Dealing with masks and shoppers all of a sudden, in somewhere so familiar, was, obviously, odd. In retrospect mask-wearing would have been a great, cheap, way of filming some mundane science fiction. Everything in this small town appeared normal except for the woman stopping as she entered the Co-op to find a home-made mask and pull it over her mouth. And except for the elderly man with a walking stick in one hand, a plastic bag of shopping in the other, and a clear plastic visor over his face. Except for the parents and three small children walking down the High Street wearing greeny-blue surgical masks.

After the first couple of days we’d done all the shopping so that was most of the stress-generating activity over and things got easier. But still. Pavements, eh? Some people are conscientious and we all keep single-file, as far apart as possible, muttering and awkwardly nodding thanks as we pass. Others are as oblivious as they’ve always been, families and groups taking up the entire pavement’s width, an unflankable army facing down its powerless enemy.

I think the town was a little quieter than during precedented sunny summer holidays. Still plenty of people and lots of parked cars, but enough space along the beach for groups large and small to spread out. Away from the shops an oblivious observer of the seaside fun would have no idea there was a deadly contagion somewhere around us. Ice creams, ball games, sandcastles, kayaks, splashing, laughing, dozing, sunburn, all of it the same. Visibly, anyway.

And then it was time to return to here, Herefordshire, and not back to London as normal.

When I was at LISPA there was an exercise that focused simply on whether, when entering “the space” (i.e. stage), you should breathe in or out. Each gives you, and generates, a different energy. Try it as you enter a room. Breathe in; prepare, grow. Breathe out; relax, submit.

Traveling from one place to another can remind me of that. Arriving in Walton from London I’d be breathing out, letting go. On our return to London, despite my life there not being stressful or busy, I’d breathe in, girding myself for the noise, the busy streets and the return to routine.

This time it was the reverse. Arriving at the seaside I breathed in, preparing for negotiating this new, overcrowded, dangerous reality. I only let that breath go completely today, when we arrived back to the stillness and silence of rural Herefordshire. Breathe out. Is this the feeling of returning home? Is this our home now? Or is this feeling just because we’ve coincidentally, fortunately, luckily, found a temporary escape?


§ This holiday I was determined to do something I rarely do – read an entire novel in a few days, rather than spread over weeks of brief bed-time readings. Perhaps inspired by our recent watching of Babylon Berlin I picked Alfred Döblin’s Berlin Alexanderplatz and got through it in four days, extremely quick for me. It was good and, thankfully, pretty readable. I’m always wary of older “classics” but this mostly flowed along readably, although apparently that 1931 translation “was not well received”.

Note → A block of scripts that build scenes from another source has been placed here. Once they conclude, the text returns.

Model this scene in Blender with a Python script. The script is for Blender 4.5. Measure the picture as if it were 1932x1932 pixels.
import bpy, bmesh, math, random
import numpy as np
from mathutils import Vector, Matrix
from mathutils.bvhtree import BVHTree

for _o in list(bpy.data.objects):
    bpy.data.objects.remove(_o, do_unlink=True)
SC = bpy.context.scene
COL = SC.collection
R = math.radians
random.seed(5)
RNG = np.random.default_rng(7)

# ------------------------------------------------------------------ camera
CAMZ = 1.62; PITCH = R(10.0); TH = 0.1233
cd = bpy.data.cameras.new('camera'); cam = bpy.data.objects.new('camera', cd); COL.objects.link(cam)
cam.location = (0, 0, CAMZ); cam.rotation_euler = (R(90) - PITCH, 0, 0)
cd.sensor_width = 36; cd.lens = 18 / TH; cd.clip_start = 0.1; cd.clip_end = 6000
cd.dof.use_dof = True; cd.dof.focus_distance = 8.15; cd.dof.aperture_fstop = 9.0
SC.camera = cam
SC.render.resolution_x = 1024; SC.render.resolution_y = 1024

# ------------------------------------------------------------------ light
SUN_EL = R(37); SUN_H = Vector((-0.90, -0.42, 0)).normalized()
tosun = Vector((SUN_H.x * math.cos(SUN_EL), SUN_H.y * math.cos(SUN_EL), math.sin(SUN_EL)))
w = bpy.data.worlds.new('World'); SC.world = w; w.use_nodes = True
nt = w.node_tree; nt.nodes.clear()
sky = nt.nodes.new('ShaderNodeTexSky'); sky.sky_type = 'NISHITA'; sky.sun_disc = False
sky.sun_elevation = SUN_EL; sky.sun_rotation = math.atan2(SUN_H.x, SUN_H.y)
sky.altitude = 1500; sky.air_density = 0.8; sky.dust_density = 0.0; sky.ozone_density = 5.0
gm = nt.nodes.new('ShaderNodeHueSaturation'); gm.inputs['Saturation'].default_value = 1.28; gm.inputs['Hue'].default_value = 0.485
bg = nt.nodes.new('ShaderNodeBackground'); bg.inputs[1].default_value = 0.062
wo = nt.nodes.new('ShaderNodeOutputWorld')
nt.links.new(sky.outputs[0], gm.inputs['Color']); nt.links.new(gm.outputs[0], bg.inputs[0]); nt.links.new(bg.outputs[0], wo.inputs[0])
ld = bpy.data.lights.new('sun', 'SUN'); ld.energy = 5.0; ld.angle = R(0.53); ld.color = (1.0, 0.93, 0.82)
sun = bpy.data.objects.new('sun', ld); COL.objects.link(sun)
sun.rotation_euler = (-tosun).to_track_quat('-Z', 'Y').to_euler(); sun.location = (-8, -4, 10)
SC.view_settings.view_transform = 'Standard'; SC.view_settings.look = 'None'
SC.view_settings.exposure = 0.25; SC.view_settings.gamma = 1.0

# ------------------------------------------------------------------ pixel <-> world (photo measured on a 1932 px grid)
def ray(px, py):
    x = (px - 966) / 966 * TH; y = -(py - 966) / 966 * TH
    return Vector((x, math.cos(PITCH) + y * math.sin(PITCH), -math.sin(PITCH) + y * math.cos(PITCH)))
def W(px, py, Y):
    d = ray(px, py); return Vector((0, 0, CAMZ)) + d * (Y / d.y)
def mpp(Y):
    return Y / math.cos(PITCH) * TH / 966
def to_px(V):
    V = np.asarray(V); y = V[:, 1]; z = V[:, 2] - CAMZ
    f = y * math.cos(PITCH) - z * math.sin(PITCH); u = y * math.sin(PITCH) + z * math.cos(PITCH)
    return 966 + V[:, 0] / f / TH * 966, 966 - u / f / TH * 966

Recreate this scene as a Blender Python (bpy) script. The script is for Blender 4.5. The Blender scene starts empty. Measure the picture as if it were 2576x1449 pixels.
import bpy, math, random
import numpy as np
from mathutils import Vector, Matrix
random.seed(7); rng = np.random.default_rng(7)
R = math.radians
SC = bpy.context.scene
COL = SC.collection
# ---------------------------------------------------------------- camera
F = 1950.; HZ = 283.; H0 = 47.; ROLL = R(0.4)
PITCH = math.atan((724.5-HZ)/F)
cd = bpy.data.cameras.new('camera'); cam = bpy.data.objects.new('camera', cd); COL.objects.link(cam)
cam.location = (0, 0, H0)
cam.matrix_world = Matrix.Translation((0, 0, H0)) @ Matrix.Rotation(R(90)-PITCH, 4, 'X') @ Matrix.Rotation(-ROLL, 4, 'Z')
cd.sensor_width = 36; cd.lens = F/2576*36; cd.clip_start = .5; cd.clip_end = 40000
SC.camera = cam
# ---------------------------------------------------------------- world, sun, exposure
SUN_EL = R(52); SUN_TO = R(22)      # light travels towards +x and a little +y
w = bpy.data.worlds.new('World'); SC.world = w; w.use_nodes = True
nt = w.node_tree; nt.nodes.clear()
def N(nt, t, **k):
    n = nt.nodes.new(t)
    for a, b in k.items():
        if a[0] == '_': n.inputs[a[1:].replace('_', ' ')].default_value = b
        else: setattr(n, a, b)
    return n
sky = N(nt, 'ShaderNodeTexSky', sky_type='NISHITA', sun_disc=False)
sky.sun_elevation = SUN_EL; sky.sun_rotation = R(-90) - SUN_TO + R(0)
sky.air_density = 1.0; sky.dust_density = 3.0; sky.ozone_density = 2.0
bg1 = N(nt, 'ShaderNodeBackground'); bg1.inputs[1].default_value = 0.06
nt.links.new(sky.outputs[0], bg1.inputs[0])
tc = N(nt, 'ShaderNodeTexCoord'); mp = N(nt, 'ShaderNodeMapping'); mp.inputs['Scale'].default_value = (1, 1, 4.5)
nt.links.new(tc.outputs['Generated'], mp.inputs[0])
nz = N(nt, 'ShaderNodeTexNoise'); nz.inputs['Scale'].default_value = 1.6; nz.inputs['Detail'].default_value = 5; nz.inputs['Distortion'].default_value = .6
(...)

It was an interesting read, in terms of style using, apparently, free indirect speech plus many digressions describing the surroundings: where the trams have come from and are heading to; the people on the streets, even briefly recounting the entire future life story of one passer-by before returning to the present; the shop windows and advertising messages.


§ This week we watched season one of My Brilliant Friend which we were a bit wary of but thought we’d give it a go. It was really good! I knew nothing about it, or the books, and it was less slight, a little more weighty, than I expected. In a lazy comparison it reminded me of watching 1990s continental-European arthouse films: fairly slow, good-looking, not much action, lots of thinking and talking.

We also started watching the new Perry Mason only to find it’s still being broadcast and we have to wait to see the remaining two episodes as if we’re living in 2015 or something. Madness.


§ And here we are, back. Expecting things to close in again, presumably in a haphazard fashion. Breathe out.